幸運にも2つのプロダクションからお声がかかり、僕たちは決断を迫られていた。

どうする。


まずはツィンテルの他のメンバーに相談した。

お誘いを受けたこと、今後5人での活動は制限される可能性があること、それぞれの人生のこと。

何度かお笑いライブを一緒に経験したデビだけはほんの少し淋しい顔をしたような気がしたが、皆喜んでくれ、快く受け入れてくれた。なにも一生一緒にやれなくなるわけじゃない。

両親にも相談した。

両親には留学をする時や演技の大学に行く時、そのまま俳優を続けると決めた時、いつだって何も言われたことはなかった。今までさんざんお金がかかり、その結果まさかお笑い芸人の事務所に行くかもしれないと言った時もそれは変わらなかった。母はいつだって僕の舞台を観に来て応援してくれていたし今回も何も言わない。父はと言えば、留学時代帰国前に改まって感謝の気持ちや迷惑ばかりかけてすまないと手紙を書いた時、父からもらった初めての手紙には書き慣れない汚い字で一言「何も気にするな たかが人生」と書いてあり、今回も「意外と良いんじゃないか」なんて笑いながらお気楽に答えていた。


舞台は整った。

整ってしまった。

僕らは、お笑い芸人になる。

のだろうか?

本当に、なれるのだろうか?


セティと相談した結果、リーダーには大変感謝しているが、この歳から本気で芸人になるのなら事務所として実績があり、なるべく早く結論が出る事務所が良いということと、子供の頃からテレビで観て憧れていたウッチャンナンチャンの事務所ということからマセキ芸能社を選ばせてもらった。
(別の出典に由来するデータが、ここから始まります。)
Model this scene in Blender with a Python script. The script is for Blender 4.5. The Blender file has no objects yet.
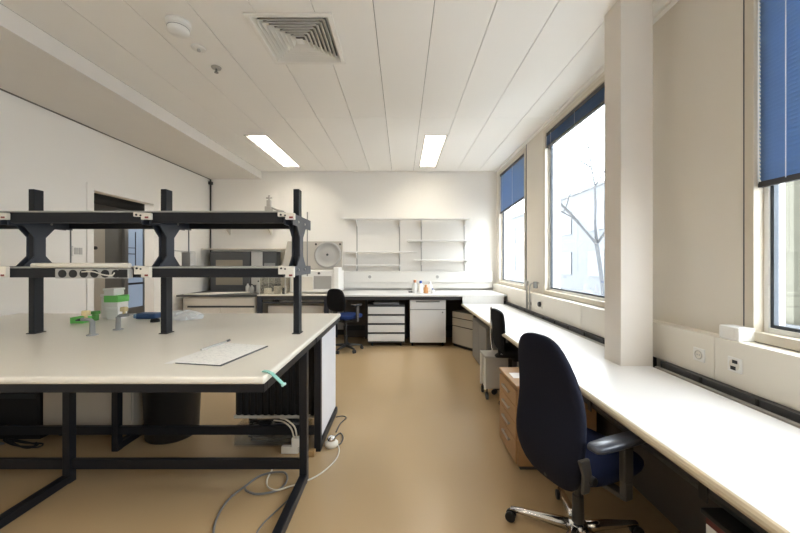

リーダーへご連絡してからマセキ芸能社若手チーフマネージャーの嘉山さんにそう伝え、晴れて僕らは若手を見るのが嘉山さん体制になってから初の嘉山チルドレン第1号となったわけである。2008年の4月、桜がもう散ってしまった頃の話。


セティと二人歩きながら、マセキ芸能社の事務所のほど近くに東京タワーが見えた。


「セティ」

「ん?」

「ちょっと東京タワー行くか」

「え、なんで?」

「……なんとなく、記念に」

「……行くか」


その日、30手前の男二人で東京タワーの中間地点150mのところにある展望台に登り、僕らは二つの約束をした。


4月現在から12月まで、今年一年の内、一度も芸人としてテレビに出られなかったらお笑い芸人はあきらめること。


万が一いつの日かお笑い芸人として冠番組が持てたら、その時はまた東京タワーに来て、今度は地上250mの特別展望台に登ること。


僕たち二人は、コントロードを走り始めた。

この4年後、東京タワーの倍ほどの高さのスカイツリーができるとも知らずに。